Frances Ryan writes for the Guardian and New Statesman, covering austerity, disability and feminism. Follow her on Twitter
49 Responses to “The coalition has stigmatised welfare users – we need a return to compassion and solidarity”
Paul
Your understanding of the financial crash is incorrect.
The cause of the financial crash was people in the US taking out mortgages that they could not afford and then defaulting on the repayments. ‘Bankers’ had allowed for default rates based upon historical volatility bands. When these bands were exceeded, the model became untenable and investments based on the model were therefore overvalued. A firesale therefore ensued. This affected markets and institutions across the world.
Nobody went to ‘jail’ because no criminal offence had been committed. Mortgages were offered based upon flawed assumptions, but this is only known in hindsight.
Mike Stallard
” the right to a life without poverty and a system where we help each other. As Class set out in their election guide, we must restore social security as a permanent, humane part of British society.”
I have been on the dole myself for some ten years in the 1990s. I felt that I was sponging off the state and, worse, that I was sponging off my wife. I worked for free for some years, not even getting expenses.
In the end it comes down to this question: why should other people have supported me? There is no real reason I can think of except that they had to because their money was taken off them in tax.
I have met several people, too, who regard taking other people’s money as their right. I met a couple of them this evening. They are living off you and me, although both are men of working age, strong, fit, intelligent.
In the end, there is no reason why such people should be given other people’s money is there?

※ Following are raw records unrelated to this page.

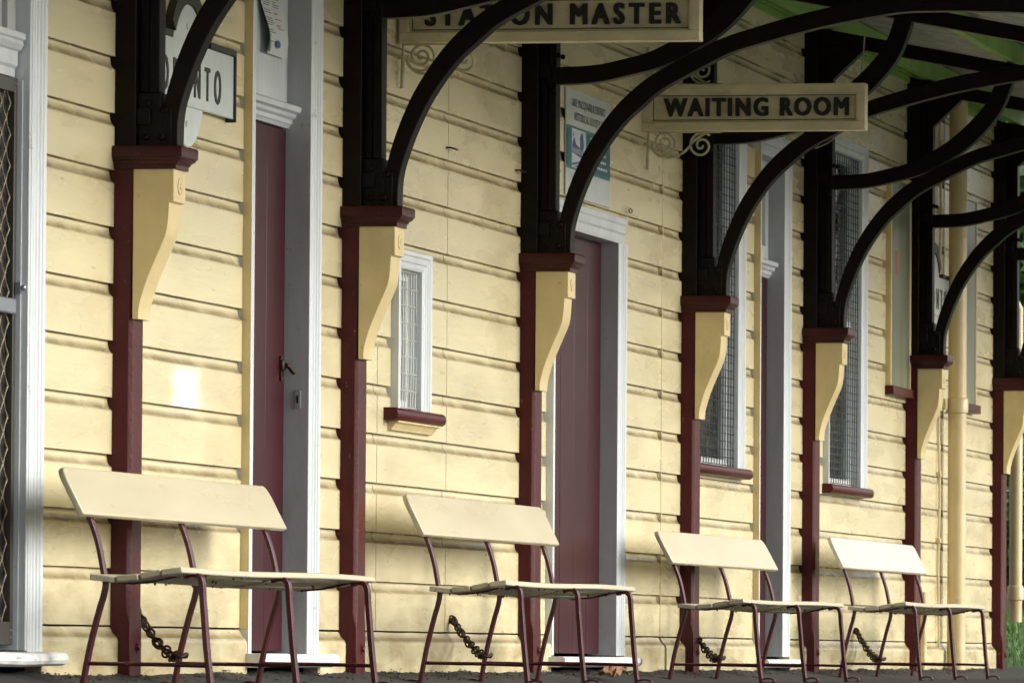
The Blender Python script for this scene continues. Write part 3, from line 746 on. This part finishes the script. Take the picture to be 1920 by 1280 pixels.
text_into(mb, 'Inc', .022, .09, pl_(X0 + .10, 2.375))
mb.build('lettering', M['ink'], hs)
mb = MB()
for i, (a, b) in enumerate(((.60, .98), (.62, .9), (.66, 1.02), (.70, 1.0), (.74, 1.05))):
    z = 2.585 - i * .033
    x = X0 + a
    while x < X0 + b: mb.box(x, x + .03, .0114, .0116, z, z + .012); x += .045
mb.build('small_print', M['sky_print'], hs)

# ------------------------------------------------------------------ paper notice on door 2 transom, notice in transom 4
def paper(x0, x1, z0, z1, u, label, curl=.02):
    n, m = 6, 24; th = .0006
    def P(i, j, off):
        t = j / m; x = x0 + (x1 - x0) * i / n + .028 * math.sin(t * 9.5 + .6)
        return (x, -(u + .004 + curl * (0.5 + .5 * math.sin(t * 9.5)) * (1 - t * .5) + (.03 * (1 - t) ** 3 if i == 0 else 0) + off), z0 + (z1 - z0) * t)
    mb = MB(); vs = [P(i, j, o) for o in (0, th) for i in range(n + 1) for j in range(m + 1)]; K = (n + 1) * (m + 1)
    fs = []
    for i in range(n):
        for j in range(m):
            a = i * (m + 1) + j; q = (a, a + 1, a + m + 2, a + m + 1); fs += [q, tuple(K + k for k in reversed(q))]
    mb.add(vs, fs); o = mb.build('paper_notice', M['paper'], None, smooth=True); tag(o, label, 'notice')
    R = random.Random(4)
    parts = {'ink': MB(), 'ink_red': MB(), 'ink_green': MB(), 'ink_blue': MB()}
    for c_ in (0, 1):
        j = .10 if c_ == 0 else .22
        while j < .97:
            kind = 'ink'
            r_ = R.random()
            if r_ < .10: kind = 'ink_red'
            elif r_ < .16: kind = 'ink_green'
            w = R.uniform(.25, .38) if kind == 'ink' else .16
            if R.random() < .18: j += .025
            t = j; s0 = .09 + c_ * .47
            def Q(s, t):
                return (x0 + (x1 - x0) * s + .028 * math.sin(t * 9.5 + .6), -(u + .004 + curl * (0.5 + .5 * math.sin(t * 9.5)) * (1 - t * .5) + th + .0006), z0 + (z1 - z0) * t)
            hgt = .007 if kind == 'ink' else .012
            parts[kind].add([Q(s0, t), Q(s0 + w, t), Q(s0 + w, t + hgt), Q(s0, t + hgt)], [(0, 1, 2, 3)])
            j += .018 if kind == 'ink' else .03
    parts['ink_blue'].add([(x0 + (x1 - x0) * (.5 + .1 * math.cos(a)) + .028 * math.sin(.12 * 9.5 + .6), -(u + .004 + curl + .004), z0 + (z1 - z0) * (.09 + .032 * math.sin(a))) for a in [k * .523 for k in range(12)]], [tuple(range(12))])
    for k, mm in parts.items():
        if mm.f: mm.build('print', M[k], o)
    return o
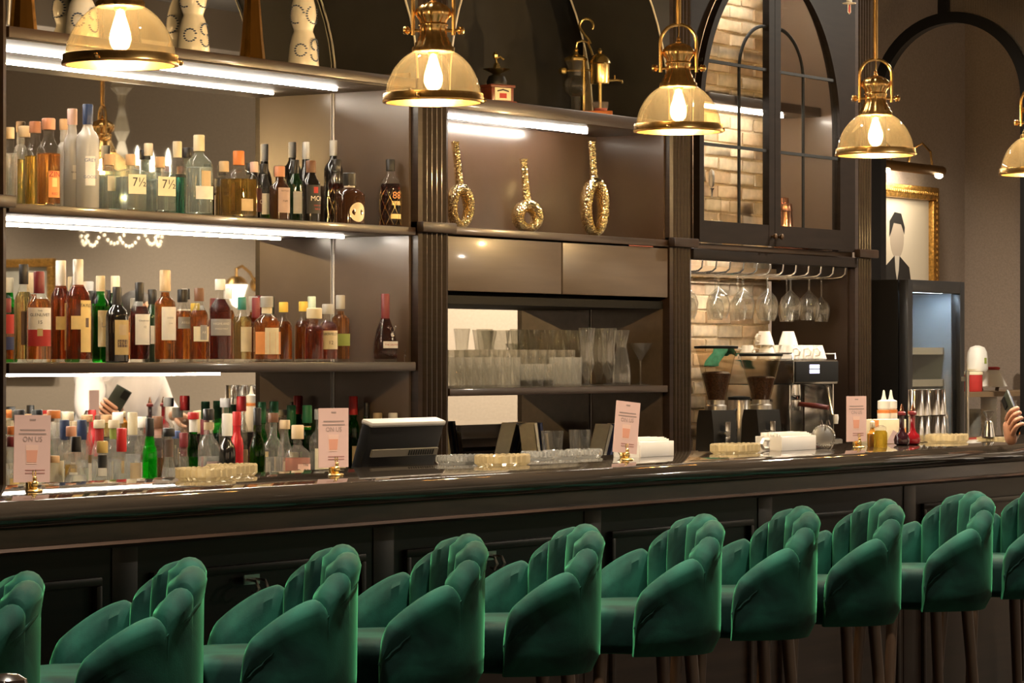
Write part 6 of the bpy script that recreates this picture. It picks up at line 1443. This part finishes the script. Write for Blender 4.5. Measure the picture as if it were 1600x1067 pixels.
# phone
Mp = Matrix.Translation(PH) @ Matrix.Rotation(math.radians(40), 4, 'Z') @ Matrix.Rotation(math.radians(30), 4, 'Y') @ Matrix.Rotation(math.radians(-12), 4, 'X')
ph = thing('mobile_phone', 'dark mobile phone held up at the right picture edge', 'phone')
ph.matrix_world = Mp
MB().box(-.037, .037, -.004, .004, -.075, .075, .003).build('phone_case', mat('dark_green_case', (.035, .045, .035), .4), ph)
MB().box(-.034, .034, -.0048, -.0042, -.071, .071).build('screen', emission('phone_screen', (.55, .60, .95), .7), ph, smooth=False)
MB().box(.002, .032, .0042, .008, .032, .070, .003).build('camera_island', BLACK, ph)
# right hand round the phone: palm, four fingers round the far edge, thumb in front
def hand(M, name, par):
    # local: phone edge along z at x = 0..; palm behind the phone (y > 0)
    ch = [[(.055, .020, -.070, .022), (.036, .022, -.040, .024), (.022, .022, -.012, .022), (.012, .022, .010, .017)]]
    fing = []
    for k, (z, l) in enumerate(((.016, 1.0), (-.004, 1.06), (-.024, 1.0), (-.043, .82))):
        fing.append([(.020, .022, z - .004, .0105), (-.016, .020, z, .0098), (-.040 * l, .014, z + .003, .0088), (-.050 * l, -.004, z + .004, .0080), (-.040 * l, -.013, z + .004, .0068)])
    th = [[(.036, .018, -.036, .012), (.048, .002, -.016, .0115), (.042, -.013, .010, .0100), (.028, -.016, .030, .0078)]]
    bm_ = bmesh.new()
    for g_ in [ch] + [[f] for f in fing] + [th]:
        me_ = skin_mesh(g_, 2); bm_.from_mesh(me_); bpy.data.meshes.remove(me_)
    me = bpy.data.meshes.new(name); bm_.to_mesh(me); bm_.free(); me.materials.append(SKIN)
    for pg in me.polygons: pg.use_smooth = True
    o = bpy.data.objects.new(name, me); COL.objects.link(o); o.parent = par
    o.matrix_world = M
    return o
bpy.context.view_layer.update()
h1 = hand(Mp @ Matrix.Translation((.0, .0, -.028)), 'hand', person)
h1.matrix_parent_inverse = person.matrix_world.inverted(); h1.matrix_basis = Mp @ Matrix.Translation((0, 0, -.028))
h2 = hand(Matrix.Identity(4), 'hand', person)
Mh2 = person.matrix_world @ Matrix.Translation((.045, .53, 1.125)) @ Matrix.Rotation(math.radians(80), 4, 'X') @ Matrix.Rotation(PI, 4, 'Y')
h2.matrix_parent_inverse = person.matrix_world.inverted(); h2.matrix_basis = Mh2
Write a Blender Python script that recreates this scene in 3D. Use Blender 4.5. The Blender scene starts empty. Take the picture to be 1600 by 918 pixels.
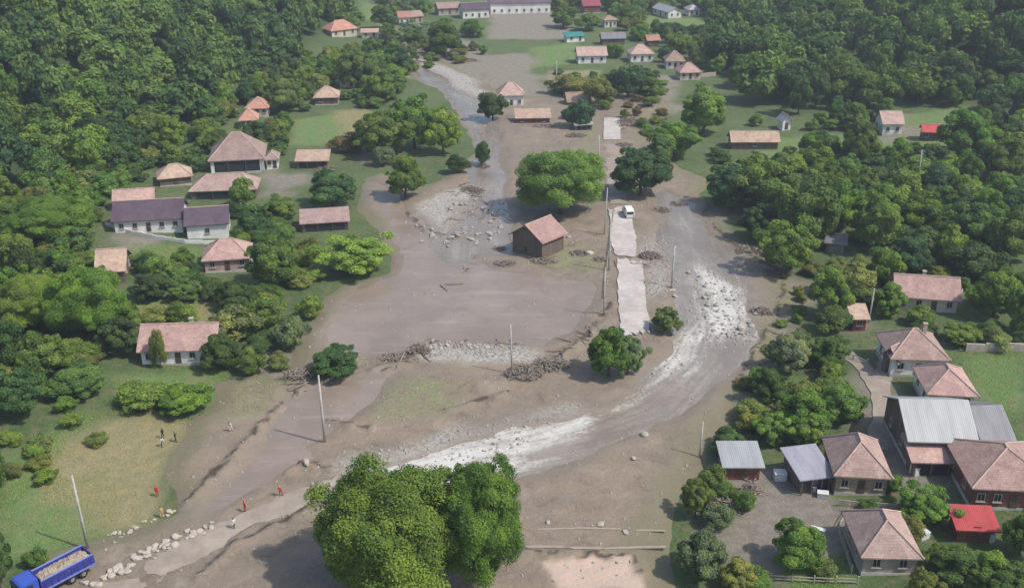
import bpy, bmesh, math, random
import numpy as np
from mathutils import Vector, Matrix
random.seed(7); RNG = np.random.default_rng(7)
S = bpy.context.scene; C = S.collection
# ------------------------------------------------------------ camera
CAM_H = 82.0; PITCH = 24.5; FPX = 1600.0
cam = bpy.data.cameras.new('camera'); cam.lens_unit = 'MILLIMETERS'; cam.sensor_width = 36; cam.lens = 36*FPX/1600
cam.clip_start = 1; cam.clip_end = 9000
camo = bpy.data.objects.new('camera', cam); C.objects.link(camo)
camo.location = (0, 0, CAM_H); camo.rotation_euler = (math.radians(90-PITCH), 0, 0); S.camera = camo
# ------------------------------------------------------------ light
SUN_EL = 52.0; SUN_AZ = 113.0           # azimuth clockwise from +Y
w = bpy.data.worlds.new('World'); S.world = w; w.use_nodes = True
nt = w.node_tree; bg = nt.nodes['Background']
sky = nt.nodes.new('ShaderNodeTexSky'); sky.sky_type = 'NISHITA'; sky.sun_disc = False
sky.sun_elevation = math.radians(SUN_EL); sky.sun_rotation = math.radians(SUN_AZ)
sky.air_density = 1.0; sky.dust_density = 1.5; sky.ozone_density = 1.0
nt.links.new(sky.outputs[0], bg.inputs[0]); bg.inputs[1].default_value = 0.15
sl = bpy.data.lights.new('sun', 'SUN'); sl.energy = 3.15; sl.angle = math.radians(1.2); sl.color = (1, .955, .89)
so = bpy.data.objects.new('sun', sl); C.objects.link(so)
az, el = math.radians(SUN_AZ), math.radians(SUN_EL)
sd = Vector((math.sin(az)*math.cos(el), math.cos(az)*math.cos(el), math.sin(el)))
so.rotation_euler = sd.to_track_quat('Z', 'Y').to_euler(); so.location = (0, 0, 300)
S.view_settings.view_transform = 'Standard'; S.view_settings.look = 'None'
S.view_settings.exposure = 0.50; S.view_settings.gamma = 1
S.render.engine = 'CYCLES'
try:
    S.cycles.volume_bounces = 0; S.cycles.max_bounces = 6; S.cycles.transparent_max_bounces = 4
except Exception: pass

# ------------------------------------------------------------ numeric helpers
def vnoise(x, y, seed=0):
    x = np.asarray(x, float); y = np.asarray(y, float)
    xi = np.floor(x); yi = np.floor(y); fx = x-xi; fy = y-yi
    fx = fx*fx*(3-2*fx); fy = fy*fy*(3-2*fy)
    def h(a, b):
        a = a.astype(np.int64); b = b.astype(np.int64)
        n = (a*374761393 + b*668265263 + seed*982451653) & 0xffffffff
        n = ((n ^ (n >> 13))*1274126177) & 0xffffffff
        return ((n ^ (n >> 16)) & 0xffff)/65535.0
    a = h(xi, yi); b = h(xi+1, yi); c = h(xi, yi+1); d = h(xi+1, yi+1)
    return (a*(1-fx)+b*fx)*(1-fy) + (c*(1-fx)+d*fx)*fy
def fbm(x, y, o=4, seed=0):
    s = 0; a = .5; t = 0
    for i in range(o):
        s = s + a*vnoise(x*2**i, y*2**i, seed+i); t += a; a *= .5
    return s/t
def sm(a, b, x):
    t = np.clip((x-a)/(b-a), 0, 1); return t*t*(3-2*t)
LB = np.array([(60,-38),(100,-43),(112,-45),(135,-47),(182,-52),(240,-70),(317,-66),(380,-66),(451,-60),(600,-65)], float)
RB = np.array([(60,34),(126,36),(150,44),(177,56),(225,70),(295,76),(363,72),(463,84),(600,95)], float)
LH = np.array([(60,-105),(150,-118),(225,-122),(317,-100),(400,-84),(470,-76),(600,-80)], float)
RH = np.array([(60,120),(200,165),(303,154),(385,122),(463,100),(600,108)], float)
def ground(x, y):
    x = np.asarray(x, float); y = np.asarray(y, float)
    def side(d1, d2):
        z = .055*np.maximum(0, d1-1.5)
        d = np.maximum(0, d2+10)
        return z + .42*d*d/(d+30)
    l = side(np.interp(y, LB[:,0], LB[:,1])-x, np.interp(y, LH[:,0], LH[:,1])-x)
    r = side(x-np.interp(y, RB[:,0], RB[:,1]), x-np.interp(y, RH[:,0], RH[:,1]))
    z = l + r
    far = np.maximum(0, y-560); z = z + .02*far + .00025*far*far
    hill = sm(0, 25, np.maximum(np.interp(y, LH[:,0], LH[:,1])-x, x-np.interp(y, RH[:,0], RH[:,1])))
    z = z + hill*(fbm(x/60, y/60, 3, 5)-.5)*14
    return np.where(z > 60, 60+150*np.tanh((z-60)/150), z)
def g1(x, y): return float(ground(np.array([x]), np.array([y]))[0])
P0 = Vector((0, 0, CAM_H)); cp, sp = math.cos(math.radians(PITCH)), math.sin(math.radians(PITCH))
def ray(px, py):
    a = (px-800)/FPX; b = (459-py)/FPX
    return Vector((a, cp + b*sp, -sp + b*cp))
def at(px, py, h=0.0):
    """the point of the valley, h metres above its ground, that the photograph shows at this pixel"""
    d = ray(px, py)
    ts = np.arange(60, 1500, 4.0)
    z = CAM_H + d.z*ts - ground(d.x*ts, d.y*ts) - h
    i = int(np.argmax(z < 0)) if (z < 0).any() else len(ts)-1
    lo, hi = ts[max(i-1, 0)], ts[i]
    for _ in range(14):
        m = (lo+hi)/2
        if CAM_H + d.z*m - g1(d.x*m, d.y*m) - h < 0: hi = m
        else: lo = m
    return P0 + d*hi
def proj(x, y, z):
    zc = y*cp + (CAM_H-z)*sp; yc = y*sp - (CAM_H-z)*cp
    return 800 + FPX*x/zc, 459 - FPX*yc/zc, FPX/zc
def ppm(px, py): p = at(px, py); return proj(*p)[2]
def poly(pts): return np.array([tuple(at(*p))[:2] for p in pts])
def sdist(P, x, y):
    """signed distance to polygon, negative inside"""
    x = np.asarray(x, float); y = np.asarray(y, float)
    d = np.full(x.shape, 1e9); ins = np.zeros(x.shape, bool); n = len(P)
    for i in range(n):
        ax, ay = P[i]; bx, by = P[(i+1) % n]
        ex, ey = bx-ax, by-ay; t = np.clip(((x-ax)*ex+(y-ay)*ey)/(ex*ex+ey*ey+1e-9), 0, 1)
        d = np.minimum(d, np.hypot(x-ax-t*ex, y-ay-t*ey))
        c = ((ay > y) != (by > y)) & (x < (bx-ax)*(y-ay)/((by-ay) if by != ay else 1e-9)+ax)
        ins ^= c
    return np.where(ins, -d, d)
def pathdist(P, x, y):
    d = np.full(np.shape(x), 1e9)
    for i in range(len(P)-1):
        ax, ay = P[i]; bx, by = P[i+1]; ex, ey = bx-ax, by-ay
        t = np.clip(((x-ax)*ex+(y-ay)*ey)/(ex*ex+ey*ey+1e-9), 0, 1)
        d = np.minimum(d, np.hypot(x-ax-t*ex, y-ay-t*ey))
    return d
def inpoly(pts, x, y):
    r = False; n = len(pts)
    for i in range(n):
        ax, ay = pts[i]; bx, by = pts[(i+1) % n]
        if (ay > y) != (by > y) and x < (bx-ax)*(y-ay)/(by-ay)+ax: r = not r
    return r

# ------------------------------------------------------------ materials
def newmat(name):
    m = bpy.data.materials.new(name); m.use_nodes = True
    nt = m.node_tree; b = nt.nodes['Principled BSDF']; b.inputs['Specular IOR Level'].default_value = .3
    return m, nt, b
def N(nt, t, **k):
    n = nt.nodes.new(t)
    for a, v in k.items():
        if isinstance(v, (int, float, tuple)) and a in n.inputs: n.inputs[a].default_value = v
        else: setattr(n, a, v)
    return n
def noise(nt, scale, det=4, rough=.6, vec=None, dist=0):
    n = nt.nodes.new('ShaderNodeTexNoise'); n.inputs['Scale'].default_value = scale
    n.inputs['Detail'].default_value = det; n.inputs['Roughness'].default_value = rough; n.inputs['Distortion'].default_value = dist
    if vec is not None: nt.links.new(vec, n.inputs['Vector'])
    return n.outputs['Fac']
def coord(nt, which='Object'):
    return nt.nodes.new('ShaderNodeTexCoord').outputs[which]
def mapr(nt, v, a, b, c=0., d=1.):
    n = nt.nodes.new('ShaderNodeMapRange'); n.interpolation_type = 'SMOOTHSTEP'
    nt.links.new(v, n.inputs[0])
    for i, q in enumerate((a, b, c, d)): n.inputs[i+1].default_value = q
    return n.outputs[0]
def mixc(nt, f, a, b, mode='MIX'):
    n = nt.nodes.new('ShaderNodeMix'); n.data_type = 'RGBA'; n.blend_type = mode
    for sock, v in ((n.inputs[0], f), (n.inputs[6], a), (n.inputs[7], b)):
        if hasattr(v, 'links') or isinstance(v, bpy.types.NodeSocket): nt.links.new(v, sock)
        elif isinstance(v, (int, float)): sock.default_value = v
        else: sock.default_value = (*v, 1)
    return n.outputs[2]
def math_(nt, op, a, b=0.):
    n = nt.nodes.new('ShaderNodeMath'); n.operation = op
    for i, v in enumerate((a, b)):
        if isinstance(v, bpy.types.NodeSocket): nt.links.new(v, n.inputs[i])
        else: n.inputs[i].default_value = v
    return n.outputs[0]
def attr(nt, name):
    n = nt.nodes.new('ShaderNodeAttribute'); n.attribute_name = name; return n.outputs['Fac']
def bump(nt, b, h, dist=.1, st=.6):
    n = nt.nodes.new('ShaderNodeBump'); n.inputs['Strength'].default_value = st; n.inputs['Distance'].default_value = dist
    nt.links.new(h, n.inputs['Height']); nt.links.new(n.outputs[0], b.inputs['Normal'])
def simple(name, c1, c2, scale=2., rough=.85, bd=0.03, spots=None, metal=0.):
    m, nt, b = newmat(name); v = coord(nt)
    info = nt.nodes.new('ShaderNodeObjectInfo')
    f = mapr(nt, noise(nt, scale, 5, .65, v), .3, .7)
    c = mixc(nt, f, c1, c2)
    f2 = mapr(nt, noise(nt, scale*.23, 3, .6, v, .5), .35, .68)
    c = mixc(nt, math_(nt, 'MULTIPLY', f2, .5), c, tuple(q*.62 for q in c2))
    if spots: c = mixc(nt, mapr(nt, noise(nt, scale*2.5, 3, .7, v), .58, .7), c, spots)
    nt.links.new(c, b.inputs['Base Color']); b.inputs['Roughness'].default_value = rough; b.inputs['Metallic'].default_value = metal
    if bd: bump(nt, b, noise(nt, scale*4, 4, .6, v), bd)
    return m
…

Believe me, both men existed. How many more of them are there?
jray
You are right and wrong,the US Banks purchased subprime mortgages and then packaged them in bundles,they assigned risks,but mixed and matched risk to get the highest possible yields and ratings,these were then sold to investors including UK/European Banks after things began to unravel it was like pass the parcel,plain and simple it was a quasi ponzi scheme,but based on greed,plain and simple.
robertcp
I agree with Frances but does the Labour Party? I cringe when I hear Rachel Reeves talking about being tough on welfare.
Guest
Yea, better 40% of the population die. Then lots more.
Oh wait, I’m sure you’ll come up with a fix like…oh…outright slavery.
As you use two people (who are probably you and your partner – rich people like you don’t need to work, after all) to justify the state turning on it’s people. For your profit.